The Truth About Executing Change

Blog Post Enabling Successful Change

The world is undergoing unprecedented industry disruption forcing business models to rapidly evolve. An example is the evolution of the Financial Services Sector with the introduction of FINTECH. These turbulent times require companies to implement changes to meet the changing competitive landscape. But, to complicate matters further is the requirement to have a successful implementation in a world where it is estimated 70% of all change initiatives fail. Why though? The answer might just lie in these five implementation truths.

Implementation Truth 1: Employees are not Born with Implementation Skills
From the time children begin school, they are taught to think analytically and to clearly define and solve problems.

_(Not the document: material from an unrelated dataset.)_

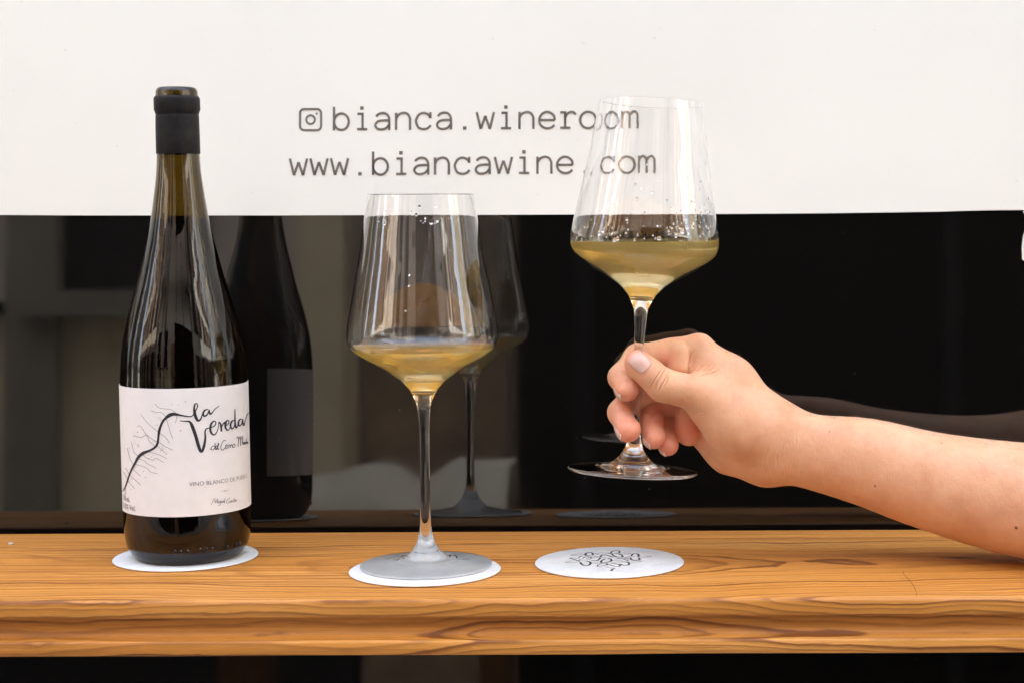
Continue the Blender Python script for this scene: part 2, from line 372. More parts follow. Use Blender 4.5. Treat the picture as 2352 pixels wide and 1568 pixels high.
# ------------------------------------------------------------------------------- street behind
GZ = -1.02
def lap(m): print('T %.1f %s' % (time.time()-T0, m))
def street():
    g = NT('paving'); b = g.bsdf(Roughness=.8); P = g.obj()
    br = g.n('ShaderNodeTexBrick'); br.inputs['Scale'].default_value = 1.6; br.inputs['Color1'].default_value=(.24,.215,.18,1); br.inputs['Color2'].default_value=(.30,.265,.22,1); br.inputs['Mortar'].default_value=(.1,.09,.08,1)
    g.l(P, br.inputs['Vector']); g.l(br.outputs[0], b.inputs['Base Color'])
    mesh('ground', [(-300,-300,GZ),(300,-300,GZ),(300,300,GZ),(-300,300,GZ)], [(0,1,2,3)], g.m, None, False)['kind'] = 'structure'
    mauve = plain('mauve_plaster', (.72,.64,.57), .85, .1, 3); olive = plain('olive_plaster', (.80,.69,.48), .85, .12, 4)
    oak = plain('dark_oak_door', (.34,.24,.15), .6, .3, 8); blk = plain('black_painted_wood', (.010,.009,.008), .9, .2, 6, .08)
    pink = plain('rose_plaster', (.46,.385,.315), .85, .08, 2); white = plain('white_plaster', (.56,.545,.51), .85, .05, 2)
    dark = plain('dark_opening', (.02,.02,.02), .5, .1, 5, .2); stone = plain('pale_stone', (.27,.25,.20), .8, .1, 6)
    YF = -4.6; shut = plain('added_shutter_brown', (.16,.085,.05), .6, .2, 9)
    h = thing('town_house', 'shaded plaster house across the street with olive base and black carriage door', 'building', (-.6,YF,GZ))
    def part(name, x0,x1,y0,y1,z0,z1, m, bev=0):
        o = box(name, x0,x1,y0,y1,z0,z1, m, None, bev); o.parent = h; o.matrix_parent_inverse = Matrix.Translation((.6,-YF,-GZ)); return o
    part('wall', -3.6,2.6, YF-5, YF, GZ, 3.5, mauve)
    part('plinth', -3.6,-.95, YF+.002, YF+.05, -.30, .41, olive)
    part('skirting', -3.6,-.95, YF+.002, YF+.06, GZ, -.303, dark)
    part('ledge', -3.6,-1.22, YF+.002, YF+.09, .413, .45, dark)
    part('pilaster', -2.10,-1.93, YF+.002, YF+.11, -.30, 3.0, stone)
    part('pilaster', -1.14,-.99, YF+.002, YF+.11, -.30, 3.0, olive)
    part('door', -.93,-.45, YF+.002, YF+.04, GZ, 1.4, oak)
    part('carriage_door', -.42,2.55, YF+.002, YF+.06, GZ, 2.1, blk)
    part('cornice', -3.7,2.7, YF+.002, YF+.30, 3.1, 3.4, stone)
    for x in (-2.6,-.2,1.0,2.58): part('added_downpipe', x-.03,x+.03, YF+.112, YF+.17, GZ, 3.0, dark)  # pipes added for narrow dark streaks in the glass reflections
    for x in (-3.0,-1.72):
        part('window', x-.25,x+.25, YF+.002, YF+.05, .5, 1.9, dark)
        part('sill', x-.32,x+.32, YF+.002, YF+.16, .4, .48, stone)
    for nm, lab, m, x0, x1, yf, top in (('pink_house','sunlit pink plaster house left of the shaded house across the street', pink, -13, -3.75, YF+.3, 9.0),
                                   ('white_house','sunlit white plaster house right of the shaded house across the street', white, 2.75, 13, YF+.1, 8.4)):
        t = thing(nm, lab, 'building', ((x0+x1)/2, yf, GZ))
        def p2(name, a,b_,c,d,e,f,mm):
            o = box(name,a,b_,c,d,e,f,mm); o.parent = t; o.matrix_parent_inverse = Matrix.Translation((-(x0+x1)/2,-yf,-GZ))
        p2('wall', x0,x1,yf-5,yf,GZ,top,m)
        x = x0+.9
        while x < x1-.5:
            for z in (-.4,2.2,4.4,6.3):
                p2('window', x-.32,x+.32,yf+.002,yf+.05,z,z+1.5,dark)
                p2('added_shutter', x-.52,x-.33,yf+.002,yf+.07,z-.02,z+1.5,shut); p2('added_shutter', x+.33,x+.52,yf+.002,yf+.07,z-.02,z+1.5,shut)  # shutters and the pipe below added to streak the bowls' reflections
            p2('added_downpipe', x+.66,x+.72,yf+.002,yf+.1,GZ,top-.1,stone)
            x += 1.55
    for nm, lab, x0, x1 in (('left_sky_block','added tall grey block hiding the sky at the left end of the street',-19,-14.5),('right_sky_block','added tall ochre block hiding the sky at the right end of the street',14.6,19)):  # added unseen blocks, keep bright sky at the street ends off the bottle
        e = box('wall', x0,x1, -3.6,-.2, GZ, 9.5, stone if x0 < 0 else olive); e2 = thing(nm, lab, 'building', ((x0+x1)/2,-2,GZ))
        e.parent = e2; e.matrix_parent_inverse = Matrix.Translation((-(x0+x1)/2,2,-GZ))
    # the shop's own building, above and beside its window; raised middle shaped to shade the house opposite
    s = thing('shop_building', 'pale shop front wall framing the large shelf window', 'building', (0,.2,GZ))
    for (a,b_,e,f) in ((-14,-4.2,GZ,7.2),(-4.2,-1.6,GZ,9.8),(1.7,4.2,GZ,9.8),(4.2,14,GZ,7.2),(-1.6,1.7,1.35,9.8),(-1.6,1.7,GZ,-.72)):
        o = box('wall', a,b_,.10,.6,e,f, white); o.parent = s; o.matrix_parent_inverse = Matrix.Translation((0,-.2,-GZ))
    # side table with a pale heaped blanket, mirrored low in the glass
    bt = thing('side_table', 'brown wooden side table across from the window with a blanket on it', 'table', (-.66,-3.0,GZ))
    bm_ = plain('table_wood', (.20,.09,.03), .5, .3, 20)
    for (n,a,b_,c,d,e,f) in (('tabletop',-1.02,-.31,-3.28,-2.86,-.19,-.155),('apron',-1.0,-.33,-2.90,-2.87,-.36,-.192),
                     ('leg',-1.0,-.94,-2.93,-2.902,GZ,-.192),('leg',-.39,-.33,-2.93,-2.902,GZ,-.192),('leg',-1.0,-.94,-3.26,-3.2,GZ,-.192),('leg',-.39,-.33,-3.26,-3.2,GZ,-.192)):
        o = box(n,a,b_,c,d,e,f,bm_,None,.004); o.parent = bt; o.matrix_parent_inverse = Matrix.Translation((.66,3.0,-GZ))
    V, Fc = [], []; nx, ny = 48, 30
    for i in range(nx):
        s_ = i/(nx-1); drop = .30*max(0,1-s_*.95)**1.1+.012
        for j in range(ny):
            t_ = j/(ny-1); x = -1.04+.72*s_
            top = .012+.085*math.exp(-((s_-.55)/.15)**2)+.05*math.exp(-((s_-.30)/.15)**2)+.095*min(1,max(0,(s_-.68)/.12))
            if t_ < .6:
                q = t_/.6; y = -3.25+.40*q; z = -.153+top*min(1,5*q+.1)*min(1,3.2*(1-q)+.15)+.004*math.sin(31*s_+9*q)
            else:
                q = (t_-.6)/.4; y = -2.85+.02*math.sin(min(1,q*3)*math.pi/2)+.008*math.sin(22*s_+4*q); z = -.153+top*.15-drop*q
            V.append((x,y,z))
    for i in range(nx-1):
        for j in range(ny-1):
            a = i*ny+j; Fc.append((a,a+ny,a+ny+1,a+1))
    bl = mesh('blanket', V, Fc, plain('cream_wool', (.76,.68,.53), .95, .06, 40))
    sm = bl.modifiers.new('thick','SOLIDIFY'); sm.thickness = .006; sm.offset = 1
    tag(bl, 'cream blanket heaped on the brown side table across from the window', 'blanket')
street(); lap('street()')

# ------------------------------------------------------------------------------ window and film
def window():
    t = thing('shop_window', 'dark shop window pane with white film over its upper half', 'window', (0,0,0)); t.rotation_euler.x = -LEAN
    box('pane', -1.6,1.7,0,.008,-.72,1.35, M['pane'], t)
    fr = plain('dark_frame', (.03,.028,.026), .4)
    for (a,b,c,d) in ((-1.66,-1.6,-.78,1.41),(1.7,1.76,-.78,1.41),(-1.6,1.7,1.35,1.41),(-1.6,1.7,-.78,-.72)):
        box('frame', a,b,-.02,.003,c,d, fr, t, .003)
    # film: its lower edge, slightly wavy, rises at the right
    edge = [(-1200,492),(-400,493),(0,494.5),(200,495.5),(420,495.5),(640,495.5),(850,494.8),(1100,494.3),(1300,493.5),(1500,493),(1700,492),(1900,490.5),(2050,488.5),(2150,487),(2230,484.6),(2300,483.4),(2347,483.2),(2356,483),(2900,483)]
    bot = [on_pane(u,v) for u,v in edge]
    xs = [p.x for p in bot]; zs = [p.z for p in bot]
    V, Fc = [], []; n = len(xs)
    for lay in (-.0011,-.0003):
        for x,z in zip(xs,zs): V.append((x,lay,z)); V.append((x,lay,1.30))
    for i in range(n-1):
        a = 2*i; Fc.append((a,a+2,a+3,a+1)); b = a+2*n; Fc.append((b,b+1,b+3,b+2)); Fc.append((a,b,b+2,a+2))
    Fc.append((2*n-2, 2*n-1+2*n, 2*n-2+2*n)); Fc[-1] = (2*n-2,4*n-2,4*n-1,2*n-1)
    film = mesh('film', V, Fc, M['film'], t, False)
    # torn remnants of film at the right
    rem = [(2353,494),(2349,486),(2356,483),(2440,484),(2445,610),(2400,640),(2352,600),(2347.5,597),(2346.5,570),(2349,545),(2356,520)]
    pts = [on_pane(u,v) for u,v in rem]
    V = [(p.x,-.0013,p.z) for p in pts]+[(p.x,-.0002,p.z) for p in pts]; m_ = len(pts)
    Fc = [tuple(range(m_))]+[(i,i+m_,(i+1)%m_+m_,(i+1)%m_) for i in range(m_)]
    mesh('film_scrap', V, Fc, M['film'], t, False)
    # --- lettering
    def glyph(S, ch, ox, oy, s, w):
        X = lambda x: ox+x*s
        Yp = lambda y: oy-y*s
        def L(pts, smooth=True, closed=False): S.line([(X(a),Yp(b)) for a,b in pts], w, smooth, 6, closed)
        def ell(cx,cy_,rx,ry,a0=0,a1=360,n=18):
            closed = abs(a1-a0) >= 360
            L([(cx+rx*math.cos(math.radians(a0+(a1-a0)*i/n)), cy_+ry*math.sin(math.radians(a0+(a1-a0)*i/n))) for i in range(n if closed else n+1)], True, closed)
        if ch == 'b':
            L([(-.36,1.15),(-.36,0)], False); ell(.0,.42,.36,.40)
        elif ch == 'i':
            S.rect(X(0),Yp(1.08),.085*s,.085*s); L([(-.22,.80),(.03,.80)], False); L([(.03,.855),(.03,.05)], False); L([(-.24,.05),(.26,.05)], False)
        elif ch == 'a':
            L([(-.31,.66),(-.2,.77),(0,.83),(.2,.78),(.31,.62),(.33,.45),(.33,0)]); L([(.33,.47),(.05,.47),(-.22,.42),(-.35,.24),(-.25,.07),(-.05,.03),(.18,.10),(.33,.28)])
        elif ch == 'n':
            L([(-.34,.84),(-.34,0)], False); L([(-.34,.55),(-.22,.74),(.02,.83),(.22,.77),(.33,.58),(.34,.4),(.34,0)])
        elif ch == 'c':
            L([(.33,.58),(.24,.73),(.02,.82),(-.22,.74),(-.36,.5),(-.36,.34),(-.24,.10),(.02,.03),(.22,.09),(.35,.22)]); L([(.33,.86),(.33,.56)], False)
        elif ch == 'w':
            L([(-.42,.84),(-.22,.02)], False); L([(-.22,.02),(0,.66)], False); L([(0,.66),(.22,.02)], False); L([(.22,.02),(.42,.84)], False)
        elif ch == 'e':
            L([(-.36,.43),(.38,.43)], False); L([(.38,.43),(.33,.65),(.14,.80),(-.06,.82),(-.27,.70),(-.38,.45),(-.32,.20),(-.12,.05),(.08,.03),(.26,.09),(.36,.20)])
        elif ch == 'r':
            L([(-.36,.80),(-.12,.80)], False); L([(-.12,.855),(-.12,.05)], False); L([(-.36,.05),(.14,.05)], False); L([(-.12,.52),(-.02,.72),(.16,.82),(.30,.80),(.40,.70)])
        elif ch == 'o': ell(0,.42,.39,.40)
        elif ch == 'm':
            L([(-.40,.84),(-.40,0)], False); L([(-.40,.62),(-.30,.78),(-.16,.82),(-.04,.72),(-.02,.55),(-.02,0)]); L([(-.02,.62),(.1,.78),(.24,.82),(.36,.72),(.38,.55),(.38,0)])
        elif ch == '.': S.rect(X(0),Yp(.07),.085*s,.085*s)
    s = .9408/2.45*122.3
    c2p = lambda cx,cy_: ((680+cx/2.45)*.9408, (230+cy_/2.45)*.9408)
    fn = lambda u,v: (lambda p: (p.x,-.00135,p.z))(on_pane(u,v))
    for txt, (x0,y0), (x1,y1) in (('bianca.wineroom', c2p(378,219), c2p(2098,207)), ('www.biancawine.com', c2p(122,490), c2p(2203,474))):
        S = Strokes(); n = len(txt)-1
        for i, ch in enumerate(txt):
            glyph(S, ch, x0+(x1-x0)*i/n, y0+(y1-y0)*i/n, s, s*.118)
        o = S.build('lettering', fn, M['vinyl'], film)
    S = Strokes(); cx,cy_ = c2p(194,155); q = .9408/2.45
    h, r = 63*q, 24*q; pts = []
    for (sx,sy,a0) in ((1,1,0),(-1,1,90),(-1,-1,180),(1,-1,270)):
        for i in range(6):
            a = math.radians(a0+18*i); pts.append((cx+sx*(h-r)+r*math.cos(a), cy_+sy*(h-r)+r*math.sin(a)))
    S.line(pts, 13*q, False, closed=True)
    S.line([(cx+26*q*math.cos(a),cy_+26*q*math.sin(a)) for a in np.linspace(0,2*math.pi,25)[:-1]], 12*q, False, closed=True)
    S.dot(cx+36*q, cy_-36*q, 6.5*q)
    S.build('camera_logo', fn, M['vinyl'], film)
window(); lap('window()')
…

These are critical thinking skills and academic institutions are adept in teaching them. However, teaching students how to change or how to implement change is not in the curriculum.

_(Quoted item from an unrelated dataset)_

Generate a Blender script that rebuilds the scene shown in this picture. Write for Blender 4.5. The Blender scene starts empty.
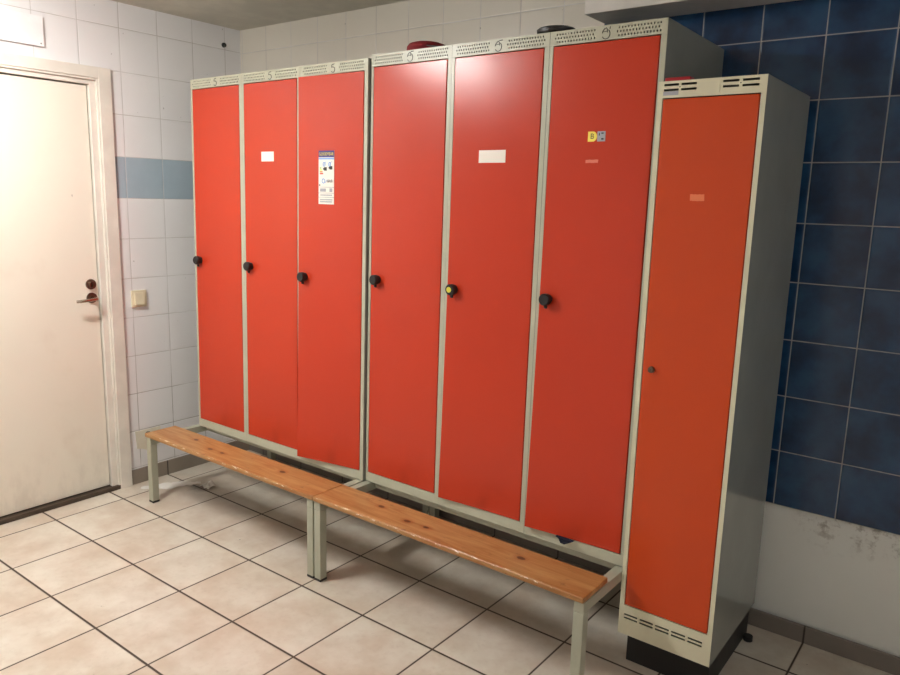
import bpy, bmesh, math, random
from mathutils import Vector, Matrix
random.seed(4)
S = bpy.context.scene
COL = S.collection
PI = math.pi

# ------------------------------------------------------------------ camera
cam = bpy.data.cameras.new('camera'); camo = bpy.data.objects.new('camera', cam); COL.objects.link(camo)
Rt = Vector((0.79435418, 0.60685325, 0.02702916)); Up = Vector((-0.13209573, 0.12913638, 0.98278915)); Fw = Vector((-0.59291834, 0.7842531, -0.18274274))
M = Matrix((( Rt.x, Up.x, -Fw.x, 3.2732), (Rt.y, Up.y, -Fw.y, -2.1869), (Rt.z, Up.z, -Fw.z, 1.5323), (0, 0, 0, 1)))
camo.matrix_world = M
cam.sensor_width = 36; cam.lens = 744.8 / 900 * 36; cam.clip_start = .05
S.camera = camo

# ------------------------------------------------------------------ world, lights, exposure
w = bpy.data.worlds.new('world'); S.world = w; w.use_nodes = True
w.node_tree.nodes['Background'].inputs[0].default_value = (.5, .5, .5, 1)
w.node_tree.nodes['Background'].inputs[1].default_value = .05
def area(name, loc, sx, sy, power, col, rot=(0, 0, 0)):
    l = bpy.data.lights.new(name, 'AREA'); l.shape = 'RECTANGLE'; l.size = sx; l.size_y = sy
    l.energy = power; l.color = col
    o = bpy.data.objects.new(name, l); COL.objects.link(o); o.location = loc; o.rotation_euler = rot
    return o
S.view_settings.view_transform = 'Standard'; S.view_settings.look = 'None'
S.view_settings.gamma = 1; S.view_settings.use_curve_mapping = False
S.view_settings.exposure = 1.0

# ------------------------------------------------------------------ node helpers
def srgb(r, g, b):
    f = lambda c: (c/255/12.92) if c/255 <= .04045 else ((c/255+.055)/1.055)**2.4
    return (f(r), f(g), f(b), 1)
class NT:
    def __init__(s, name):
        s.m = bpy.data.materials.new(name); s.m.use_nodes = True; s.t = s.m.node_tree; s.b = s.t.nodes['Principled BSDF']
    def n(s, typ, **k):
        n = s.t.nodes.new(typ)
        for a, v in k.items(): setattr(n, a, v)
        return n
    def put(s, sock, v):
        if isinstance(v, bpy.types.NodeSocket): s.t.links.new(v, sock)
        elif v is not None: sock.default_value = v
    def math(s, op, a, b=None, c=None, clamp=False):
        n = s.n('ShaderNodeMath', operation=op, use_clamp=clamp)
        s.put(n.inputs[0], a); s.put(n.inputs[1], b); s.put(n.inputs[2], c); return n.outputs[0]
    def ramp(s, v, a, b, c=0., d=1.):
        n = s.n('ShaderNodeMapRange', interpolation_type='SMOOTHSTEP'); s.put(n.inputs[0], v)
        for i, x in enumerate((a, b, c, d)): s.put(n.inputs[i+1], x)
        return n.outputs[0]
    def mix(s, f, a, b, mode='MIX'):
        n = s.n('ShaderNodeMix', data_type='RGBA', blend_type=mode); s.put(n.inputs[0], f)
        s.put(n.inputs[6], a); s.put(n.inputs[7], b); return n.outputs[2]
    def xyz(s, x, y, z=0.):
        n = s.n('ShaderNodeCombineXYZ'); s.put(n.inputs[0], x); s.put(n.inputs[1], y); s.put(n.inputs[2], z); return n.outputs[0]
    def pos(s, obj=False):
        v = s.n('ShaderNodeTexCoord').outputs['Object'] if obj else s.n('ShaderNodeNewGeometry').outputs['Position']
        q = s.n('ShaderNodeSeparateXYZ'); s.put(q.inputs[0], v); return v, q.outputs
    def noise(s, v, scale, detail=3., rough=.55, dist=0.):
        n = s.n('ShaderNodeTexNoise'); s.put(n.inputs['Vector'], v); s.put(n.inputs['Scale'], scale)
        s.put(n.inputs['Detail'], detail); s.put(n.inputs['Roughness'], rough); s.put(n.inputs['Distortion'], dist)
        return n.outputs[0]
    def vec(s, v, sc, off=(0, 0, 0)):
        n = s.n('ShaderNodeMapping'); s.put(n.inputs[0], v); n.inputs[1].default_value = off; n.inputs[3].default_value = sc; return n.outputs[0]
    def bump(s, h, st, dist=.001):
        n = s.n('ShaderNodeBump'); s.put(n.inputs['Strength'], st); s.put(n.inputs['Distance'], dist); s.put(n.inputs['Height'], h); s.t.links.new(n.outputs[0], s.b.inputs['Normal'])
    def fin(s, col=None, rough=None, metal=None, spec=None, coat=None):
        s.put(s.b.inputs['Base Color'], col); s.put(s.b.inputs['Roughness'], rough); s.put(s.b.inputs['Metallic'], metal)
        s.put(s.b.inputs['Specular IOR Level'], spec); s.put(s.b.inputs['Coat Weight'], coat); return s.m
    def tiles(s, a, b, oa, ob, sa, sb, g, gb=None):
        gb = gb or g
        u = s.math('DIVIDE', s.math('SUBTRACT', a, oa), sa); v = s.math('DIVIDE', s.math('SUBTRACT', b, ob), sb)
        out = []
        for q, sz, gg in ((u, sa, g), (v, sb, gb)):
            f = s.math('FRACT', q); d = s.math('MULTIPLY', s.math('MINIMUM', f, s.math('SUBTRACT', 1., f)), sz)
            out.append((s.ramp(d, gg*.5-.0006, gg*.5+.0006), s.ramp(d, gg*.4, gg*.5+.004)))
        wn = s.n('ShaderNodeTexWhiteNoise', noise_dimensions='2D'); s.put(wn.inputs['Vector'], s.xyz(s.math('FLOOR', u), s.math('FLOOR', v)))
        return s.math('MULTIPLY', out[0][0], out[1][0]), s.math('MULTIPLY', out[0][1], out[1][1]), wn.outputs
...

This is not any different in business. Employees are taught to complete forms, calculate ratios or analyze trends—in other words, to think linear and analytically. Employees know when an organization is resisting change, but how to deal with that resistance is not taught. But, since these skills are not taught in schools and companies often do not imbue their people with them, the unintended becomes evident.

Implementation Truth 2: More People and Time are Required
While analysis of an issue can be achieved with a small group of employees, an implementation on other hand requires the entire organization affected by the change to participate. It has been stated that 70% of all implementation efforts fail. A major reason for this is the gross under estimation of the level of effort required to guide the affected organization through the implementation. Too often, “implementation by memo”, is the norm for attempting to implement systemic change. Meaning management merely sends a memo or an email announcing the changes and subordinates are expected to act. This approach is a recipe for disaster.

A close corollary to underestimating the level of effort is underestimating the time required to make changes all the way down to the operating instructions. The time required to effectively implement changes can range from months for simple changes to years for corporate wide initiatives.

Examples include;

    Procedures: 1-3 months
    Processes: 3-12 months
    Business Unit: 1-3 years
    Enterprise: 3 – 6 years

Implementation Truth 3: Resistance is futile
If your organization has undergone a major change you probably noticed three types of employees. A small group will be the cheerleaders and wonder why the changes have not occurred sooner, the next group will actively resist or sabotage change at every step, and then there is the mass majority who is waiting to see which group wins.

Time and again organizations spend far too much effort trying to placate the resistors. Any change will have resistors and effort to bring them along should occur but there will be somewhere no amount of effort will change their behaviors. Implementation efforts should not cater to the resistors but focus on winning the support of the mass middle. Time and energy should be poured into this group. If too much effort is spent on the resistors it will end up as a sunk cost and the change initiative will flounder.

A successful implementation is not looking to change beliefs, just the skills and/or behaviors needed. To effectively bring this change requires the elements of accountability and decision rights linked to the performance management system to ensure sustainability.

Implementation Truth 4: Can’t Manage if you Don’t Measure
In order for behaviors to change, an organization needs measurements to see if the desired outcomes are achieved. Measurements allow managers to effectively monitor the work and make corrections based on facts and not guesses. As the saying goes, “If you can’t measure it, you can’t manage it.”

Furthermore, implementation means getting dirty with tedious jobs like writing work instructions, combining the work instructions into procedures and finally combining the procedures in work processes. Processes need to possess performance measures to proactively manage results and not reactively blame.

Implementation Truth 5: Pilot Everything
Since organizations under estimate the time and effort required to implement changes they often rush into a full scale roll out. What could go wrong?

This often leads to expensive rework, dissatisfied customers, and disgruntled employees. Just like in software development, problems are easier and cheaper to correct in a beta test. A pilot implementation is the same. Select a small unit in the organization to begin a pilot and have the employees actively be involved in the pilot to obtain their feedback. Employees in a pilot know where the problems are. Listen to them.